June 23rd, 1932

 

FROM THE ARCHIVES:The 1932 Eucharistic Congress was formally opened at an afternoon ceremony in the Pro-Cathedral before an invited congregation and was followed up later that evening with other ceremonies, culminating in midnight Mass in Dublin’s Catholic churches.

FROM SUNSET to dawn the main streets of Dublin have known no darkness; for the shades of night were driven out by the brilliant gleam of street-lamps and powerful floodlights, transforming night into day.

Fairy lights glinting all along the highways gave the rest of the city an aspect which it has never had before.

High up in the sky over the centre of the city a gigantic Cross of light rose from the spire of a church, symbolising the faith of the people. In dark turnings, which have housed exultant hearts during the last few weeks for the first time for years, the bright blue and white shrines stood out ethereally in the lights of the candles ranged around the figure of the Blessed Virgin, their flames bending before the pressure of a steady breeze.

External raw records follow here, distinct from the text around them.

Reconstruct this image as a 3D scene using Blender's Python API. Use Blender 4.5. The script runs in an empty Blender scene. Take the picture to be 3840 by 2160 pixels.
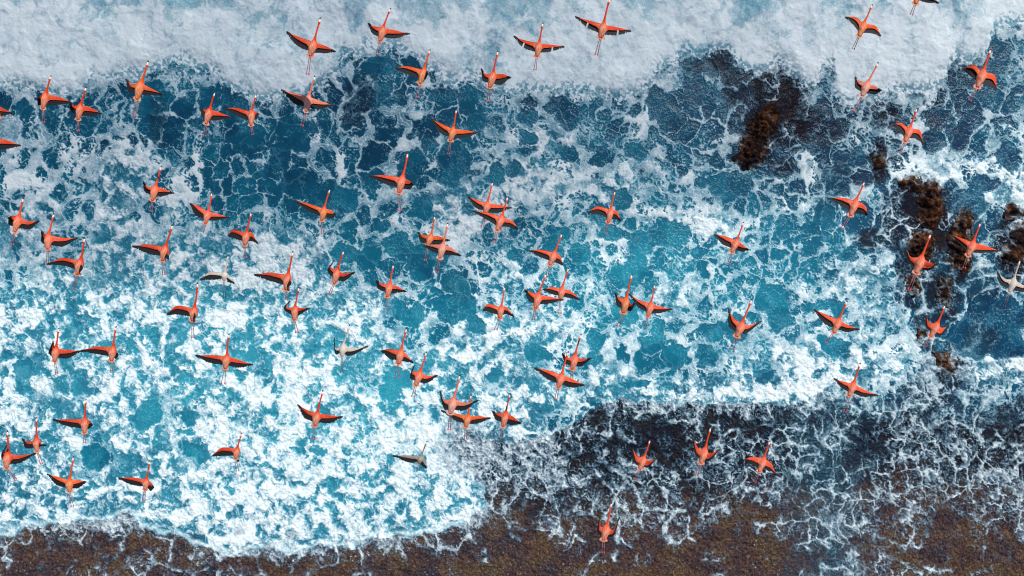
import bpy, math, random
import numpy as np
from mathutils import Vector
R = math.radians
scene = bpy.context.scene
# ---------------------------------------------------------------- camera: a drone looking straight down on the surf
CAM_H = 70.0          # metres above the sea
SEA_W = 100.0         # metres of sea across the picture
cam_d = bpy.data.cameras.new('camera'); cam = bpy.data.objects.new('camera', cam_d)
scene.collection.objects.link(cam); scene.camera = cam
cam.location = (0, 0, CAM_H); cam.rotation_euler = (0, 0, 0)
cam_d.sensor_width = 36; cam_d.lens = 36 * CAM_H / SEA_W
cam_d.clip_start = .5; cam_d.clip_end = 6000
scene.cycles.filter_width = 1.1
scene.render.resolution_x = 1024; scene.render.resolution_y = 576
# ---------------------------------------------------------------- light
SUN_EL, SUN_AZ = 50.0, 35.0     # elevation, azimuth clockwise from +Y
world = bpy.data.worlds.new("World"); scene.world = world; world.use_nodes = True
nt = world.node_tree; bg = nt.nodes['Background']; bg.inputs['Strength'].default_value = .085
sky = nt.nodes.new('ShaderNodeTexSky'); sky.sky_type = 'NISHITA'; sky.sun_disc = False
sky.sun_elevation = R(SUN_EL); sky.sun_rotation = R(SUN_AZ)
nt.links.new(sky.outputs[0], bg.inputs['Color'])
sd = bpy.data.lights.new('sun', 'SUN'); sd.energy = 4.0; sd.angle = R(0.6); sd.color = (1, .95, .88)
sun = bpy.data.objects.new('sun', sd); scene.collection.objects.link(sun)
SDIR = Vector((math.sin(R(SUN_AZ)) * math.cos(R(SUN_EL)), math.cos(R(SUN_AZ)) * math.cos(R(SUN_EL)), math.sin(R(SUN_EL))))
sun.rotation_euler = (-SDIR).to_track_quat('-Z', 'Y').to_euler()
scene.view_settings.view_transform = 'Standard'; scene.view_settings.look = 'None'
scene.view_settings.exposure = 0.0; scene.view_settings.gamma = 1.0
# ---------------------------------------------------------------- the sea: where foam, reef and deep water lie
RNG = np.random.RandomState(7)
LAT = RNG.rand(256, 256).astype(np.float32)
def vnoise(x, y, s, seed=0):
    x = x / s + seed * 17.31; y = y / s + seed * 9.77
    xi = np.floor(x).astype(np.int64); yi = np.floor(y).astype(np.int64)
    fx = (x - xi).astype(np.float32); fy = (y - yi).astype(np.float32)
    fx = fx * fx * (3 - 2 * fx); fy = fy * fy * (3 - 2 * fy)
    a = LAT[yi & 255, xi & 255]; b = LAT[yi & 255, (xi + 1) & 255]
    c = LAT[(yi + 1) & 255, xi & 255]; d = LAT[(yi + 1) & 255, (xi + 1) & 255]
    return (a + (b - a) * fx) * (1 - fy) + (c + (d - c) * fx) * fy
def fbm(x, y, s, seed=0, o=4, g=0.5):
    t = 0; a = 1.0; n = 0
    for i in range(o):
        t = t + a * vnoise(x + y * .37 * i, y - x * .37 * i, s, seed + i * 3); n += a; a *= g; s *= .5
    return t / n
def ridge(x, y, s, seed=0, o=3):
    t = 0; a = 1.0; n = 0
    for i in range(o):
        t = t + a * (1 - np.abs(2 * vnoise(x + y * .37 * i, y - x * .37 * i, s, seed + i * 3) - 1)); n += a; a *= .55; s *= .5
    return t / n
def sst(a, b, x):
    t = np.clip((x - a) / (b - a), 0, 1); return t * t * (3 - 2 * t)
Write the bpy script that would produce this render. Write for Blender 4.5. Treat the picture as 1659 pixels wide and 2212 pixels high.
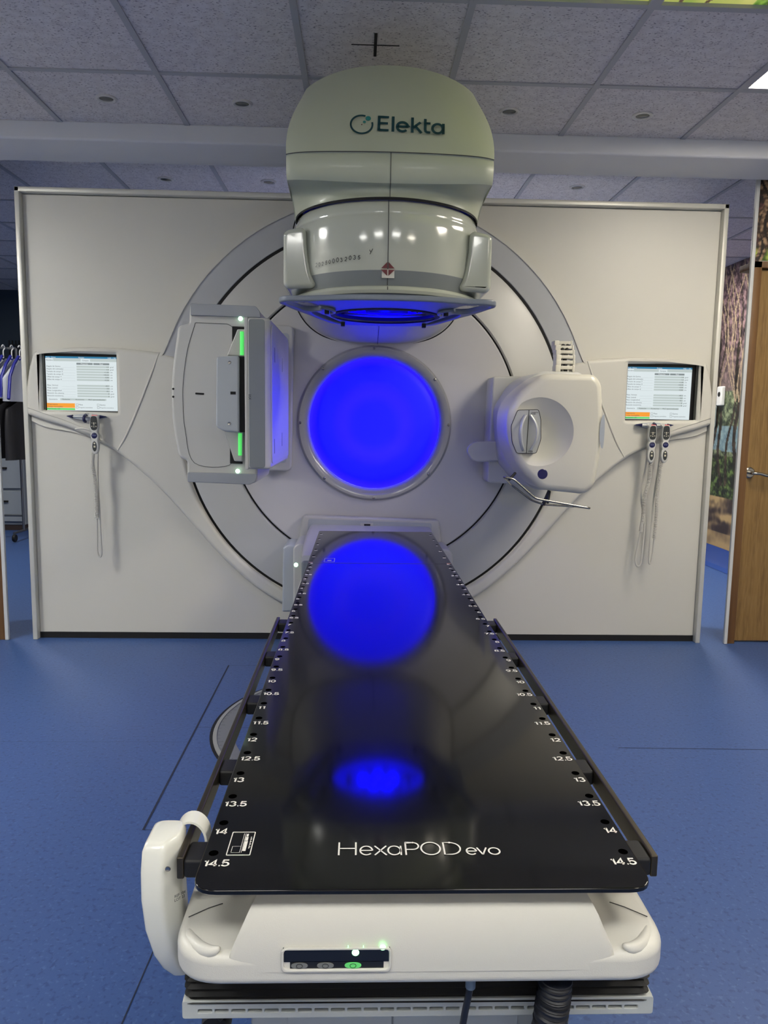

Not only was it in the quarters of the poor that the lights of faith were burning; they were to be found in every street. Window after window bore its message in the shape of candles either real or of electric lamps fashioned in the manner of a candle.

When darkness had stolen across the heavens, long beams of light, rising in flashing sweeps from different parts of the city, swung across the sky, meeting and parting, falling behind roof-tops, then reappearing to commence their journey anew. Later came the flashing of religious tributes to the Eucharist on the sky, an exhibition of sky-writing which held the crowds enthralled in the early hours of the morning.

It would have been a perfect picture of peace but for the roar of traffic in the streets. Motor cars, tramcars and omnibuses blocked the thoroughfares, their horns and shrill blasts creating a babel of noise, over which could be heard at intervals the imperious clang of an ambulance bell . . .

Outside the churches people began to assemble at an early hour, awaiting the commencement of the three-hour Exposition of the Blessed Sacrament which preceded midnight Mass.

Ecclesiastics passed through the motley crowds, acknowledging the salutes of the people, and those from far-off lands paused occasionally to chat with somebody they had heard speak in their national tongue.

All classes and countries were represented. All had a look of pleasure, even of joy, on their faces as the midnight hour approached and they poured into churches.

The streets were almost empty by 12.30, only to fill again as the people emerged an hour or so later to crowd the tramcars and omnibuses . . . Shortly after midnight two thousands pilgrims knelt on the grass at Marino while an archbishop celebrated Mass at an open-air altar.

Fourteen hundred men are gathered under canvas in a field at Marino (Artane camp) which has been secured from the Free State Army authorities and over a thousand women are lodged in hostels in the vicinity.